Plage de la Gravette sits just outside Antibes’ old town ramparts, between Port Vauban and the historic center, with access through an opening in the walls on Quai Henri Rambaud.
Q2. How does La Gravette differ from Plage du Ponteil and Plage de la Salis?
La Gravette is smaller, fully enclosed by a breakwater and directly under the old town walls, while Ponteil and Salis are longer, more open bays backed by roads, gardens and residences.
Q3. Is Plage de la Gravette a good beach for children?
Yes, its gently sloping, shallow water and sheltered bay make it particularly suitable for children and less confident swimmers, especially in calm summer conditions.
Q4. Are there lifeguards on duty at Plage de la Gravette?
In most recent seasons, lifeguards have been present from around mid-June to mid-September during daytime hours, similar to other main public beaches in Antibes.
Q5. Do I have to pay to use Plage de la Gravette?
No, it is a fully public beach with free access. You only pay for any optional food, drinks or items you buy from nearby shops or the beach kiosk.
Q6. What facilities are available on the beach?
La Gravette offers freshwater showers, nearby public toilets integrated into the rampart wall, and a simple kiosk selling drinks and snacks behind the sand.
Q7. How can I get to Plage de la Gravette without a car?
You can walk from Antibes train station in about 15 to 20 minutes through the old town, or take a short local bus ride that drops you close to Port Vauban and the ramparts entrance.

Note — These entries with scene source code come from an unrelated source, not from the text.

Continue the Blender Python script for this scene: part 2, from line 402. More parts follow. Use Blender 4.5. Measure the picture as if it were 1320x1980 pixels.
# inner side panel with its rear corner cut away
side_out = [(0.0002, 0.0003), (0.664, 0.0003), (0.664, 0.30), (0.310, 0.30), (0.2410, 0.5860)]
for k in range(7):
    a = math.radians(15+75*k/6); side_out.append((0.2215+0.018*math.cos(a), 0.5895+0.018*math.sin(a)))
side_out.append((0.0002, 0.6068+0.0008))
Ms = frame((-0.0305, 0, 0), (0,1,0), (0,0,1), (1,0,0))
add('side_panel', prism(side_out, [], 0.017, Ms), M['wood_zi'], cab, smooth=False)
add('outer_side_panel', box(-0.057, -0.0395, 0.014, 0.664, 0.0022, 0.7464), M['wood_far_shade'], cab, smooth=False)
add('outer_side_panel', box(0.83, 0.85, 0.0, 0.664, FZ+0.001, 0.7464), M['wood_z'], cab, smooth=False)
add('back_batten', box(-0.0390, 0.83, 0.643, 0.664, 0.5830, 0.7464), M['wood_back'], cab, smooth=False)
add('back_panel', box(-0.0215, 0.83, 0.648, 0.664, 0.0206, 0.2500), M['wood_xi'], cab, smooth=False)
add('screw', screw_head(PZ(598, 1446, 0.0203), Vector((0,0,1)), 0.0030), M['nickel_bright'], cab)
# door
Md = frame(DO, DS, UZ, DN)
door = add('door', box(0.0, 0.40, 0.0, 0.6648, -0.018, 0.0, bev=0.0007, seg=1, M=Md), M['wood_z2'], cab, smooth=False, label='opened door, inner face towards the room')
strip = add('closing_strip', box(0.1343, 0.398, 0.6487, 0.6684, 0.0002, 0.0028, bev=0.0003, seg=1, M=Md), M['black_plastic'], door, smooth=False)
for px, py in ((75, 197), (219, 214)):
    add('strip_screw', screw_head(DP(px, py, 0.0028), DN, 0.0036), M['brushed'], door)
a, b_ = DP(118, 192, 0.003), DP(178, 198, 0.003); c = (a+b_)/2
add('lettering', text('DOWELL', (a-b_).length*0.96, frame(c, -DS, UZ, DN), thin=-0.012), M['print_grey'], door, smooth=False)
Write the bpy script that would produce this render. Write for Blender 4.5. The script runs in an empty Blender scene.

Q8. Is the beach very crowded in summer?
In July and August, the sand fills up quickly, especially late morning and afternoon, so arriving earlier in the day or later toward evening helps secure a comfortable spot.
Q9. Can I buy food and drinks nearby or should I bring my own?
You can do both. Many visitors bring picnic supplies from the covered market and supplement them with cold drinks and snacks from the kiosk behind the beach.
Q10. Is Plage de la Gravette suitable outside the main summer season?
Yes, spring and early autumn can be ideal, with fewer crowds and still-pleasant sea temperatures, though lifeguard services and kiosk hours may be reduced or unavailable.